A year later, in 1903, came the production of "Rosencrantz and Guildenstern" with "the Frog" as the gloomy Dane, and Miss F. G. Roberts as a shy Ophelia. It is interesting to note that "Rosencrantz and Guildenstern" was played again at College in 1917 in the." Gym "and was made memorable by the collapse of the rabbit-skin "arras" hanging at the back of the stage. The promptress was suddenly exposed to the public view and made a hurried exit, and on the hasty fall of the curtain Hamlet (Eufryn Evans) was left standing alone at the edge of the stage.

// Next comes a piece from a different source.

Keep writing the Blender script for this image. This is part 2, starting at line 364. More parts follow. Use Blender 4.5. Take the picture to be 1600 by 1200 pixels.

But the plays in these instances that I have cited were only substitutes for original work, and I want rather to speak of plays of College read "for themselves alone." It was in 1909 that a reading circle was first mooted (one of the promoters being W. J. McEldowney) and it met fortnightly in the Chemistry Laboratory during vacation, and later, in the Gym. The ardent devotees were very serious-minded at first and began with "Heroes and Hero Worship" but soon turned their attention to plays. So fascinating did plays prove, that the reading for the next two years went on through term-time, only ceasing when examinations imposed their demands, and continuing again as soon as vacation commenced. Among the women enthusiasts were Misses Fell, Thornton, Nicholls, Tennent, Davies and Crawford, and among the men were C. H. Taylor, A. E. Caddick, G. H. Nicholls, P. B. Broad, K. Munro, A. Fair, L. P. Leary, G. M. Cleghorn and W. F. Hogg. At first, plays were just read round the Circle, but later on were cast, and readings given in public. Plays of Shakespeare, Shaw, Arnold Bennett, A. H. Jones, Pinero, Yeats, Synge. etc., were read and discussed with great gusto, and from reading we passed gladly to acting. It seemed a most delightful way of raising funds for deserving College Clubs. In 1911 the Debating Society benefited from three plays put on in St. Peter's Schoolroom, and for the next three years it became an understood thing that some plays would be put on early in the first term by a band of enthusiasts. From these informal beginnings, there has now arisen a Dramatic Club, and (to quote from the June "Spike," 1923) "it can show a record of good performances, sound finances, and 'magis auro desideranda' an enthusiastic personnel."

In a country isolated as ours is, the study of modern plays gives us an insight into contemporary life in the Old World, brings us into touch with the spirit of the age, enlarges our horizon, stimulates our imagination and our intellect, and to those page 90 histrionically gifted, gives an opportunity to "escape" from the confines imposed on them by their own individuality.

In conclusion, may I give some words of appreciation to Mr. A. W. Newton and his sister, and to Mr. H. E. Nicholls—amateurs all of unusually great histrionic ability, true students and lovers of drama, who have often in times past given their services, their help and advice to the actors of V.U.C.